O quanto esse filme te abre os ouvidos, para além do que o teatro já te municia de escuta?
Esse processo, criado pela Bel, inaugura em mim uma observação que não tem na presença seu começo e finalidade, mas faz da escuta o ponto de partida para descobrir o outro. É como um espelho, que nos permite explorar e explodir, na mistura quase inconsciente dos envolvidos.
Como se dá o processo de trabalho com Caco Ciocler?
De forma leve e livre. O Caco, das duas vezes em que trabalhei com ele nesta relação de diretor/ator, foi muito claro na exposição de suas ideias e propostas. Ele é um provocador artístico muito maduro e inspirador. Me sinto contagiado por suas questões e muito estimulado a criar sob seu olhar, porque é sempre um diálogo rico, que permite aprofundar visões cotidianas que ele traz para o cinema. Algo muito especial acontece nos seus filmes, algo que no teatro é mais comum: a obra realmente se completa, se expande e melhora a partir do contato com o espectador.
Depois do '5xFavela, Agora Por Nós Mesmos", de 2010, o audiovisual não te largou mais. O que o cinema te trouxe de mais intenso na construção da tua carreira de ator?
Na verdade, é preciso voltar pelo menos mais um ano nessa conta porque em 2009, também em Cannes, eu estive presente com um filme discreto, chamado "No Meu Lugar", de Eduardo Valente. E por conta de seu olhar internacional da arte do cinema e por sua atividade na crítica e por seu trabalho com formação de olhares, o filme foi muito visto por pessoas que, de alguma forma, reconheceram no meu trabalho uma profundidade que até então eu não havia podido exercitar, embora acreditasse possuir. A essa altura, já era discípulo de Nelson Xavier, Paulo José e Fernando Torres. Já tinha feito filmes com Lima Duarte, Fernanda Montenegro, Raul Cortez... e fiz teatro com Laura Cardoso. Não estava exatamente distraído. Já tinha feito uma minissérie, "Amazônia", com personagem de destaque. Sempre fui meio velho na arte, um apaixonado por cinema nacional e pela arte da atuação, mas o que veio depois de "No Meu Lugar" estava intimamente e sutilmente ligado ao filme.
O que você tem pela frente de filmes e de peças para os próximos meses?

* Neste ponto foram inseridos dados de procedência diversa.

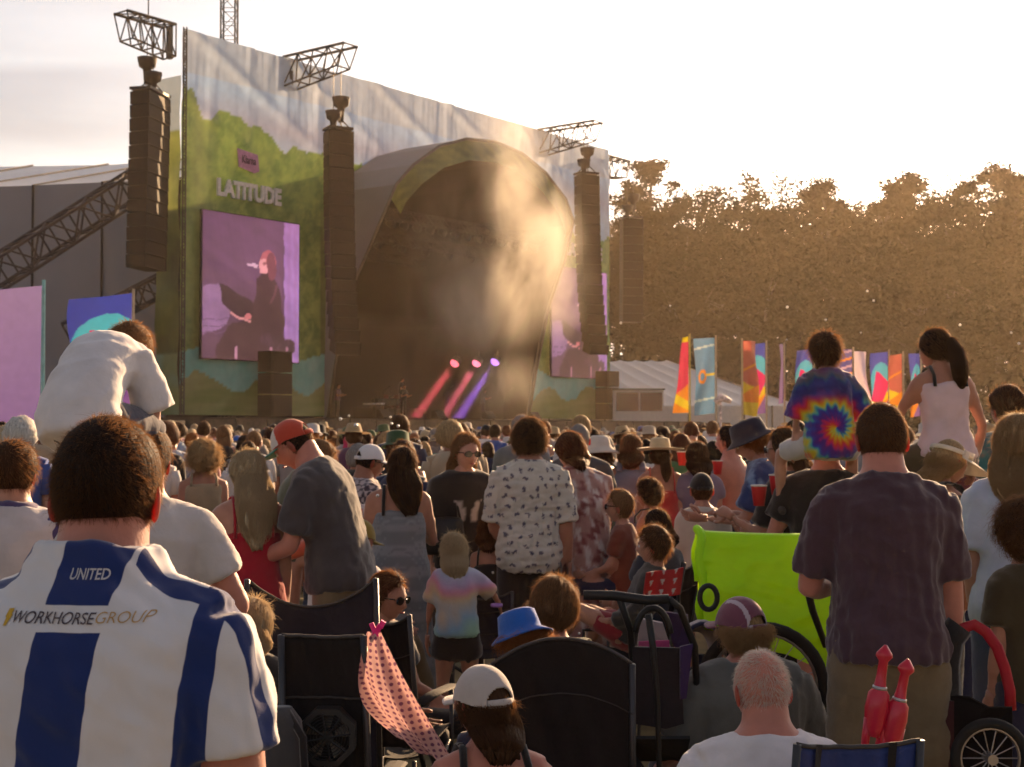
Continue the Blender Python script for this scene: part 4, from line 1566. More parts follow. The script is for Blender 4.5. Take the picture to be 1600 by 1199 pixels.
    if st != 'bald':
        nf = max(60, n // (24 if st in ('short', 'crop') else 9))
        pick = r.integers(0, n, nf)
        fl_ = {'short': .016, 'crop': .009, 'curly': .04}.get(st, .030) * r.uniform(.4, 1.3, nf)
        fd = nw[pick] * r.uniform(.5, 1.0, nf)[:, None] + r.normal(size=(nf, 3)) * .45 + np.array([0, -.1, .1])
        fd /= np.linalg.norm(fd, axis=1)[:, None]
        S = np.linspace(0, 1, 5)
        pf = W(bp[pick] + nn[pick] * (tth[pick] * .95)[:, None])
        bend = r.normal(size=(nf, 3)) * .35 + np.array([0, 0, -.35])
        Pf = pf[:, None, :] + fd[:, None, :] * (fl_[:, None] * S)[:, :, None] + bend[:, None, :] * (fl_[:, None] * S ** 2)[:, :, None]
        strands_obj('flyaways', Pf, rs * .75, ms, o)
    if st in ('short', 'crop', 'bald'):
        L = hair.get('slen', .020 if st == 'short' else .009) * r.uniform(.5, 1.5, n)
        comb = np.tile(hr @ unit(hair.get('comb', (.15, .5, -.75))), (n, 1))
        comb = comb - nw * np.sum(comb * nw, 1)[:, None]
        comb = comb / (np.linalg.norm(comb, axis=1)[:, None] + .2)
        dir_ = nw * r.uniform(.15, .7, n)[:, None] + comb * .75 + r.normal(size=(n, 3)) * .22
        dir_ /= np.linalg.norm(dir_, axis=1)[:, None]
        k = 4
        S = np.linspace(0, 1, k)
        P = p0[:, None, :] + dir_[:, None, :] * (L[:, None] * S)[:, :, None] + comb[:, None, :] * ((L[:, None] * S ** 2) * .5)[:, :, None]
        strands_obj('strands', P, rs, ms, o)
    elif st == 'curly':
        k = 9
        S = np.linspace(0, 1, k)
        L = hair.get('slen', .05) * r.uniform(.5, 1.3, n)
        a = np.cross(nw, rand_dirs(n, r)); a /= np.linalg.norm(a, axis=1)[:, None]
        b = np.cross(nw, a)
        ph = r.uniform(0, 6.28, n)
        w = r.uniform(6, 11, n)
        rad = hair.get('curl', .009) * r.uniform(.6, 1.3, n)
        ang = ph[:, None] + w[:, None] * S[None]
        P = p0[:, None, :] + nw[:, None, :] * (L[:, None] * S)[:, :, None] + a[:, None, :] * (rad[:, None] * np.cos(ang))[:, :, None] + b[:, None, :] * (rad[:, None] * np.sin(ang))[:, :, None] + down * (L[:, None] * S ** 2 * .35)[:, :, None]
        strands_obj('strands', P, rs, ms, o)
    else:
        # surface wisps on the head, then strands on the hanging mass
        L = .035 * r.uniform(.5, 1.6, n)
        comb = hr @ unit(hair.get('comb', (0, -.5, -.6)))
        tang = np.tile(comb, (n, 1)); tang = tang - nw * np.sum(tang * nw, 1)[:, None]
        dir_ = unit(tang[0])[None] * 0 + tang + nw * r.uniform(.02, .30, n)[:, None] + r.normal(size=(n, 3)) * .10
        dir_ /= np.linalg.norm(dir_, axis=1)[:, None] + 1e-9
        S = np.linspace(0, 1, 5)
        p1 = W(bp + nn * (tth + .010)[:, None])
        P = p1[:, None, :] + dir_[:, None, :] * (L[:, None] * S)[:, :, None] - nw[:, None, :] * (L[:, None] * S ** 2 * .25)[:, :, None]
        strands_obj('strands', P, rs, ms, o)
        for lo, wid in paths:
            m_ = n
            lo, wid = np.array(lo), np.array(wid)
            k = 10
            T = np.linspace(0, 1, len(lo))
            ph = r.uniform(0, 6.28, m_)
            t0 = r.uniform(0, .55, m_)
            t1 = np.clip(t0 + r.uniform(.3, .6, m_), 0, 1.06)
            fr = frames(lo, hr @ np.array([1.0, 0, 0]))
            SX = np.array([q[1] for q in fr]); SQ = np.array([q[2] for q in fr])
            P = np.zeros((m_, k, 3))
            wave = hair.get('wave', .0 if st != 'wavy' else .010)
            wp = r.uniform(0, 6.28, m_)
            ext = r.uniform(.95, 1.18, m_)
            for q, s_ in enumerate(np.linspace(0, 1, k)):
                t_ = t0 + (t1 - t0) * s_
                for c in range(3):
                    P[:, q, c] = np.interp(t_, T, lo[:, c])
                w_ = np.interp(t_, T, wid) * ext
                dpt = np.minimum(.035, w_ * .55) * ext if st != 'pony' else w_ * .8
                sx = np.stack([np.interp(t_, T, SX[:, c]) for c in range(3)], 1)
                sq = np.stack([np.interp(t_, T, SQ[:, c]) for c in range(3)], 1)
                wv = wave * np.sin(t_ * 22 + wp)
                P[:, q] += sx * (np.cos(ph) * w_ + wv)[:, None] + sq * (np.sin(ph) * dpt + wv * .5)[:, None]
            strands_obj('strands', P, rs, ms, o)
    return o

def hand_geo(g, w, f, side, H, palm=None, curl=0.5, spread=.12, grip=None):
    """palm and five fingers from wrist w along f; side: thumb direction"""
    f = unit(f)
    side = unit(np.asarray(side) - f * np.dot(side, f))
    nrm = np.cross(f, side)
    if palm is not None and np.dot(nrm, palm) < 0:
        nrm = -nrm
    s = H / 1.75
    P = lambda a, b, c: w + f * a * s + side * b * s + nrm * c * s
    g.tube([P(-.02, 0, 0), P(.01, 0, 0), P(.045, .002, 0), P(.085, 0, .004), P(.098, 0, .006)],
           [(.026 * s, .020 * s), (.029 * s, .019 * s), (.041 * s, .017 * s), (.041 * s, .014 * s), (.034 * s, .010 * s)], 10, ref=side)
    for k, (b, L) in enumerate(((.030, .072), (.010, .082), (-.011, .076), (-.031, .060))):
        a0 = P(.088, b, .004)
        ang = 0.0
        pts = [a0]
        dirn = f + side * spread * (b / .03) * .6
        for seg, frac in enumerate((.45, .32, .23)):
            ang += curl * (1.0 if seg else .8) * (.9 + .08 * k)
            dv = unit(dirn) * math.cos(ang) + nrm * math.sin(ang)
            pts.append(pts[-1] + dv * L * frac * s)
        g.tube(pts, [.0095 * s, .0088 * s, .008 * s, .006 * s], 7)
    a0 = P(.025, .030, .006)
    t1 = a0 + (f * .55 + side * .75 + nrm * .35 * (1 + curl)) * .038 * s
    t2 = t1 + (f * .85 + side * .25 + nrm * .5 * curl) * .030 * s
    t3 = t2 + (f * .9 - side * .1 * curl + nrm * .5 * curl) * .022 * s
    g.tube([a0, t1, t2, t3], [.013 * s, .011 * s, .0095 * s, .007 * s], 7)

def vcol(me, C):
    a = me.attributes.new('Col', 'FLOAT_COLOR', 'POINT')
    a.data.foreach_set('color', np.c_[C, np.ones(len(C))].astype(np.float32).ravel())

def cloth(name, col, **k):
    k.setdefault('rough', .9); k.setdefault('var', .10); k.setdefault('scale', 9); k.setdefault('bump', .25); k.setdefault('bscale', 45); k.setdefault('sheen', .34); k.setdefault('spec', .15)
    return mat('cloth_' + name, col, **k)

def garment(root, rig, H, gm, voxel, seed=0, name=None):
    """gm: dict(kind, mat, loose, hem, sleeve, neck, print)"""
    k = gm['kind']
    gx = []
    lo = gm.get('loose', .006 if k == 'trousers' else .012) / H
    g = G()
    belly = gm.get('belly', 0)
    bw = np.array(rig.prof)
    wmax = max(p[1] for p in rig.prof if p[0] > .5) * rig.build
    if k in ('tee', 'tank', 'top'):
        t0, t1 = gm.get('hem', -.13), gm.get('neck', 1.0 if k == 'tee' else .86)
        box = gm.get('boxy', .90 if k == 'tee' else .0)
        S = []
        ts = np.linspace(t0, t1, 14)
        for t in ts:
            wm = (wmax * box + lo * .7) if t < .78 else 0
            fl = gm.get('flare', .022 if k == 'tee' else .012) * max(0, (.4 - t)) if t < .4 else 0
            S.append(rig.sect(t, lo + fl, wm, 0, belly))
        g.add(*ring_loft(S, 22))
        if k == 'tee':
            sl = gm.get('sleeve', .62)
            nb, x, y = rig.frame(.985)
            for q in (-1, 1):
                a, e, w, u, f = rig.arm[q]
                rs = .034 * rig.build
                g.tube([nb * .62 + a * .38 - np.array([0, 0, .010]), a + np.array([0, 0, -.006])], [.026 * rig.build + lo, .031 * rig.build + lo], 12)
                g.tube([a - u * .012, a + u * .02, a + u * .06, a + u * .168 * min(1, sl)],
                       [.024 * rig.build + lo, rs + lo * .6, rs + lo * .8, (.030 * rig.build + lo * 1.35)], 12)
                if sl > 1:
                    g.tube([a + u * .13, e, e + f * .142 * (sl - 1)], [rs + lo, .030 + lo, .026 + lo], 12)
        else:
            for q in (-1, 1):
                st = gm.get('strap', .006)
                wq = gm.get('sx', .058)
                for tb, sg in ((t1 - .06, -1), (t1 - .06, 1)):
                    c0, x0, y0 = rig.frame(tb)
                    c1, x1, y1 = rig.frame(.985)
                    _, _, _, w_, d_ = rig.sect(tb, lo)
                    gq = G(); gx.append(gq); gq.tube([c0 + x0 * q * wq + y0 * sg * d_ * .92, c0 * .45 + c1 * .55 + x0 * q * wq * .98 + y0 * sg * (d_ * .86), c1 + x1 * q * wq * .92 + y1 * sg * .026 + np.array([0, 0, .004]), c1 + x1 * q * wq * .9 - y1 * sg * .01 + np.array([0, 0, .006])],
                           [(st, .004)] * 4, 6, ref=x0)
    elif k == 'dress':
        t1 = gm.get('neck', .84)
        zk = gm.get('len', .26)
        S = []
        c0, x0, y0 = rig.frame(-.1)
        for z in np.linspace(zk, c0[2], 6)[:-1]:
            fr = (c0[2] - z) / (c0[2] - zk + 1e-6)
            S.append((np.array([c0[0], c0[1], z]), x0, y0, .100 * rig.build + lo + gm.get('flare', .045) * fr, .072 * rig.build + lo + gm.get('flare', .045) * fr))
        for t in np.linspace(-.1, t1, 11):
            S.append(rig.sect(t, lo + (gm.get('ease', 0) if t < .6 else 0)))
        g.add(*ring_loft(S, 22))
        if gm.get('sleeve'):
            nb, x, y = rig.frame(.985)
            for q in (-1, 1):
                a, e, w, u, f = rig.arm[q]
                g.tube([nb * .55 + a * .45 - np.array([0, 0, .012]), a, a + u * .168 * gm['sleeve']], [.034 + lo, .037 + lo, .034 + lo * 1.8], 12)
            g.add(*ring_loft([rig.sect(t, lo) for t in np.linspace(.7, 1.0, 6)], 20))
        else:
            for q in (-1, 1):
                for sg in (-1, 1):
                    cA, xA, yA = rig.frame(t1 - .06); c1, x1, y1 = rig.frame(.985)
                    _, _, _, w_, d_ = rig.sect(t1 - .06, lo)
                    cm_ = cA * .5 + c1 * .5
                    gq = G(); gx.append(gq); gq.tube([cA + xA * q * .055 + yA * sg * d_ * .9, cm_ + xA * q * .054 + yA * sg * d_ * .88, c1 + x1 * q * .052 + yA * sg * .026, c1 + x1 * q * .05 + np.array([0, 0, .005])], [(gm.get('strap', .006), .004)] * 4, 6, ref=xA)
    elif k == 'trousers':
        ln = gm.get('len', 1.9)                # 1 = knee, 2 = ankle
        g.add(*ring_loft([rig.sect(t, lo) for t in np.linspace(-.29, gm.get('waist', .08), 7)], 20))
        for q in (-1, 1):
            h, kn, an, u, f = rig.leg[q]
            pts = [h + np.array([0, 0, .03]), h + u * .04, h + u * .13]
            rad = [.050 * rig.build + lo, .056 * rig.build + lo, .049 * rig.build + lo * 1.3]
            if ln <= 1:
                pts.append(h + u * .245 * ln); rad.append(.041 * rig.build + lo * 2.2)
            else:
                pts += [kn, kn + f * .10, kn + f * .235 * (ln - 1)]
                rad += [.038 * rig.build + lo * 1.2, .036 * rig.build + lo * 1.3, .030 * rig.build + lo * 1.6]
            g.tube(pts, rad, 14)
    vx = gm.get('voxel', voxel * (1.5 if k == 'trousers' else 1.0)) / H
    V, Fq, E = remesh(g, vx, gm.get('smooth', 3))
    V = V * H
    N = vnormals(V, Fq)
    am = gm.get('folds', .004)
    if am:
        zz = (V[:, 2] - V[:, 2].min()) / (np.ptp(V[:, 2]) + 1e-9)
        low = 1.15 - .75 * zz
        f1 = 1 - 2.2 * np.abs(snoise(V * np.array([1, 1, .30]), 24, seed + 1, 2))
        f2 = 1 - 2.2 * np.abs(snoise(V * np.array([.8, .8, 1.2]), 16, seed + 2, 3))
        f3 = snoise(V, 60, seed + 3, 2)
        disp = am * ((f1 * .85 * low + f2 * .75) * 1.25 + f3 * .22 - .25)
        V = V + N * disp[:, None]
    o_ = None
    me = make_mesh(name or gm.get('name', k), V, Fq, [gm['mat']], None, True)
    o_ = link(name or gm.get('name', k), me, root)
    for gq in gx:
        gq.v = [q * H for q in gq.v]
        gobj('strap', gq, gm.get('strapmat', BLACK if gm.get('print') else gm['mat']), o_, True)
    if gm.get('print'):
        vcol(me, np.asarray(gm['print'](V, N)))
    return o_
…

Estou envolvido na criação de um filme com outros artistas que admiro muito, sob o olhar e a direção da Julia Murat. Somos uma pequena equipe de sua extrema confiança a se jogar no cinema de corpo e alma. No teatro, estou dirigindo, com Jefferson Almeida, meu parceiro de elenco em "Guerreiros do Sol", uma versão de "Navalha na Carne". Como ator, vou seguindo com o monólogo "Claustrofobia", dirigido por César Augusto, em apresentações por unidades do Sesc no estado do Rio, e sigo também com Ricardo Kosovski, na peça "Sermão de Santo Antônio Aos Peixes", um trabalho lindo, que dá continuidade a uma pesquisa do diretor Moacir Chaves, iniciada há 30 anos, com o ator Pedro Paulo Rangel. Para o ano que vem, minha felicidade maior é voltar com o monólogo "A Sobrancelha É O Bigode Do Olho: Uma Conferência do Barão de Itararé", para comemorar os cem anos de fundação do jornal "A Manha", do jornalista de humor Aparício Torelly.